= WHAT THE TASK REQUIRES =
In the material below, find each line holding the string "scene" and copy it.

⟨

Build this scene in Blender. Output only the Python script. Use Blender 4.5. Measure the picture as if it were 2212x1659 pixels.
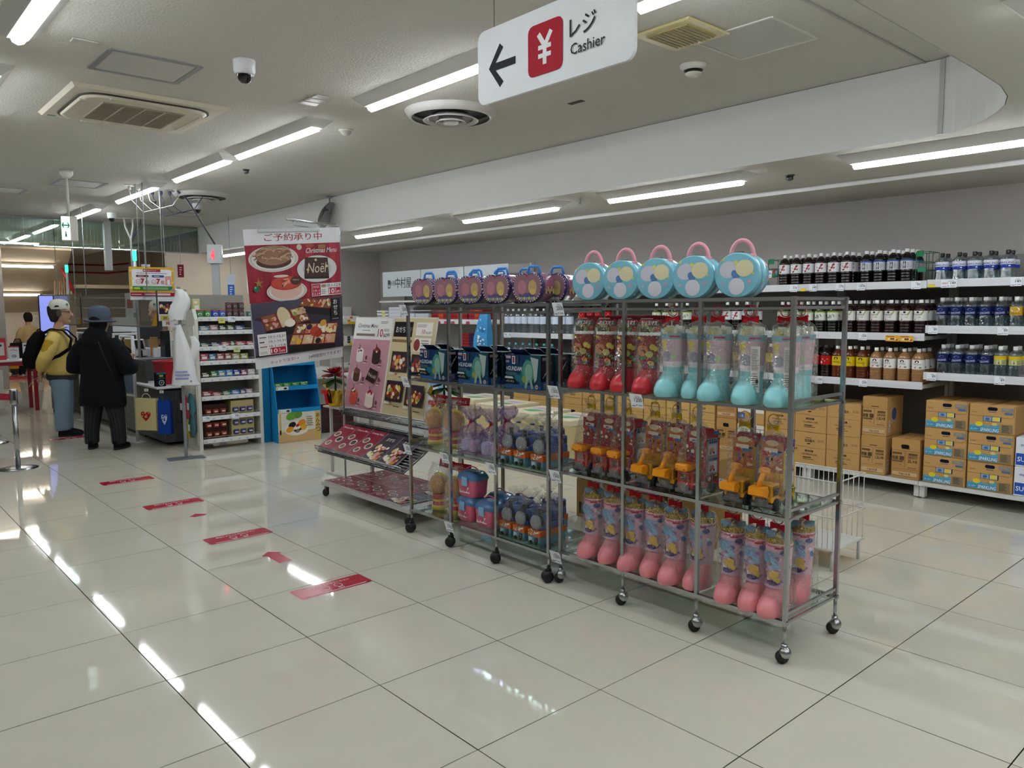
import bpy, bmesh, math, random
from mathutils import Vector, Matrix
for _o in list(bpy.data.objects): bpy.data.objects.remove(_o, do_unlink=True)
SC = bpy.context.scene; COL = SC.collection
PI = math.pi; R = math.radians
# ---------------------------------------------------------------- camera
cam = bpy.data.cameras.new('camera'); cam_o = bpy.data.objects.new('camera', cam); COL.objects.link(cam_o)
cam.sensor_fit = 'HORIZONTAL'; cam.sensor_width = 36.0; cam.lens = 36.0*1678.18/2212.0
cam.clip_start = .05; cam.clip_end = 100
_y, _p, _r = .7274, -.0956, -.0063
_f = Vector((math.sin(_y)*math.cos(_p), math.cos(_y)*math.cos(_p), math.sin(_p)))
_rt = Vector((math.cos(_y), -math.sin(_y), 0)); _up = _rt.cross(_f)
_r2 = math.cos(_r)*_rt+math.sin(_r)*_up; _u2 = -math.sin(_r)*_rt+math.cos(_r)*_up
cam_o.matrix_world = Matrix(((_r2.x, _u2.x, -_f.x, -.928), (_r2.y, _u2.y, -_f.y, -2.497), (_r2.z, _u2.z, -_f.z, 1.443), (0, 0, 0, 1)))
SC.camera = cam_o
# ---------------------------------------------------------------- world, exposure
W = bpy.data.worlds.new('world'); SC.world = W; W.use_nodes = True
W.node_tree.nodes['Background'].inputs[0].default_value = (.9, .92, 1, 1); W.node_tree.nodes['Background'].inputs[1].default_value = .02
SC.view_settings.view_transform = 'Standard'; SC.view_settings.look = 'None'; SC.view_settings.gamma = 1
SC.view_settings.use_curve_mapping = False
SC.view_settings.exposure = 0.0
TUBE = 36.0       # emission strength of the ceiling tubes
try:
    SC.cycles.transparent_max_bounces = 14; SC.cycles.max_bounces = 4; SC.cycles.diffuse_bounces = 3; SC.cycles.glossy_bounces = 3; SC.cycles.transmission_bounces = 3
    SC.cycles.use_adaptive_sampling = True; SC.cycles.adaptive_threshold = .2; SC.cycles.adaptive_min_samples = 24; SC.cycles.caustics_reflective = False; SC.cycles.caustics_refractive = False
except Exception: pass
# ---------------------------------------------------------------- colours and materials
def lin(c):
    if isinstance(c, str): c = [int(c[i:i+2], 16)/255 for i in (0, 2, 4)]
    return tuple(v/12.92 if v <= .04045 else ((v+.055)/1.055)**2.4 for v in c)
MATS = {}
def mat(name, col=None, rough=.5, metal=0., spec=.5, noise=0, bump=0, scale=40., var=.12, coat=0., emit=None, es=1.0):
    """Principled material; col None reads the per-face colour attribute. noise>0 mottles the colour, bump>0 adds relief."""
    if name in MATS: return MATS[name]
    m = bpy.data.materials.new(name); m.use_nodes = True; nt = m.node_tree; N = nt.nodes; L = nt.links; b = N['Principled BSDF']
    b.inputs['Roughness'].default_value = rough; b.inputs['Metallic'].default_value = metal; b.inputs['Specular IOR Level'].default_value = spec
    if coat: b.inputs['Coat Weight'].default_value = coat; b.inputs['Coat Roughness'].default_value = .05
    if col is None:
        a = N.new('ShaderNodeAttribute'); a.attribute_name = 'Col'; src = a.outputs['Color']
    else:
        a = N.new('ShaderNodeRGB'); a.outputs[0].default_value = (*lin(col), 1); src = a.outputs[0]
    tc = N.new('ShaderNodeTexCoord'); nz = N.new('ShaderNodeTexNoise'); nz.inputs['Scale'].default_value = scale; nz.inputs['Detail'].default_value = 4
    L.new(tc.outputs['Object'], nz.inputs['Vector'])
    mr = N.new('ShaderNodeMapRange'); L.new(nz.outputs['Fac'], mr.inputs[0]); v = var*(noise if noise else .25)
    mr.inputs['To Min'].default_value = 1-v; mr.inputs['To Max'].default_value = 1+v
    mx = N.new('ShaderNodeMix'); mx.data_type = 'RGBA'; mx.blend_type = 'MULTIPLY'; mx.inputs[0].default_value = 1
    L.new(src, mx.inputs[6]); L.new(mr.outputs[0], mx.inputs[7]); L.new(mx.outputs[2], b.inputs['Base Color'])
    if bump:
        bp = N.new('ShaderNodeBump'); bp.inputs['Strength'].default_value = bump; bp.inputs['Distance'].default_value = .004
        L.new(nz.outputs['Fac'], bp.inputs['Height']); L.new(bp.outputs[0], b.inputs['Normal'])
    if emit:
        b.inputs['Emission Color'].default_value = (*lin(emit), 1); b.inputs['Emission Strength'].default_value = es
    MATS[name] = m; return m
def thin(name, tint='f4f8f6', refl=.10, rough=.03, crinkle=0., cscale=22., edge=.5, gain=.5):
    """thin clear sheet: see-through with a gloss that grows towards grazing angles; crinkle adds folds"""
    if name in MATS: return MATS[name]
    m = bpy.data.materials.new(name); m.use_nodes = True; nt = m.node_tree; N = nt.nodes; L = nt.links
    N.remove(N['Principled BSDF']); out = N['Material Output']
    tr = N.new('ShaderNodeBsdfTransparent'); tr.inputs[0].default_value = (*lin(tint), 1)
    gl = N.new('ShaderNodeBsdfGlossy'); gl.inputs['Roughness'].default_value = rough; gl.inputs[0].default_value = (1, 1, 1, 1)
    lw = N.new('ShaderNodeLayerWeight'); lw.inputs[0].default_value = edge
    mr = N.new('ShaderNodeMapRange'); mr.inputs['To Min'].default_value = refl; mr.inputs['To Max'].default_value = min(1, refl+gain)
    L.new(lw.outputs['Facing'], mr.inputs[0])
    mx = N.new('ShaderNodeMixShader'); L.new(mr.outputs[0], mx.inputs[0]); L.new(tr.outputs[0], mx.inputs[1]); L.new(gl.outputs[0], mx.inputs[2])
    if crinkle:
        tc = N.new('ShaderNodeTexCoord'); vo = N.new('ShaderNodeTexVoronoi'); vo.feature = 'DISTANCE_TO_EDGE'; vo.inputs['Scale'].default_value = cscale
        nz = N.new('ShaderNodeTexNoise'); nz.inputs['Scale'].default_value = cscale*.6; nz.inputs['Distortion'].default_value = 2
        L.new(tc.outputs['Object'], nz.inputs['Vector']); L.new(nz.outputs['Color'], vo.inputs['Vector'])
        bp = N.new('ShaderNodeBump'); bp.inputs['Strength'].default_value = crinkle; bp.inputs['Distance'].default_value = .05
        L.new(nz.outputs['Fac'], bp.inputs['Height'])
        L.new(bp.outputs[0], gl.inputs['Normal']); L.new(bp.outputs[0], lw.inputs['Normal'])
    L.new(mx.outputs[0], out.inputs['Surface']); MATS[name] = m; return m
def emis(name, col, s):
    if name in MATS: return MATS[name]
    m = bpy.data.materials.new(name); m.use_nodes = True; nt = m.node_tree; N = nt.nodes
    N.remove(N['Principled BSDF']); e = N.new('ShaderNodeEmission'); e.inputs[0].default_value = (*lin(col), 1); e.inputs[1].default_value = s
    nt.links.new(e.outputs[0], N['Material Output'].inputs['Surface']); MATS[name] = m; return m
PRINT = mat('printed_surface', None, .5, spec=.15)
GLOSSP = mat('glossy_print', None, .2, spec=.35)
PLAST = mat('plastic', None, .3, spec=.5)
PAINT = mat('painted_metal', None, .35, spec=.5)
CLOTH = mat('fabric', None, .9, spec=.15, noise=1, bump=.35, scale=120, var=.12)
CARD = mat('cardboard', None, .8, spec=.12, noise=1, scale=60, var=.06)
SKINM = mat('skin', None, .55, spec=.3, noise=1, scale=30, var=.06)
CHROME = mat('chrome_steel', 'b4b7ba', .24, 1.0)
DARKST = mat('steel_edge', '6f7274', .3, 1.0)
BLACK = mat('black_rubber', '151516', .55)
GLASS = thin('clear_glass', 'dff0ea', .07, .01)
CELLO = thin('cellophane', 'fafafa', .045, .03, crinkle=1.0, cscale=34, gain=.30)
CELLO2 = thin('lilac_cellophane', 'e2d6f0', .06, .04, crinkle=1.0, cscale=34, gain=.35)
ACRYL = thin('acrylic_sheet', 'eef4f6', .08, .01)
WATERB = thin('clear_bottle_plastic', 'd6e4ea', .12, .05, crinkle=.25, cscale=14)
TUBEM = emis('lamp_tube', 'f4fbff', TUBE)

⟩

= RESPONSE FOR THIS EXERCISE =
Build this scene in Blender. Output only the Python script. Use Blender 4.5. Measure the picture as if it were 2212x1659 pixels.
SC = bpy.context.scene; COL = SC.collection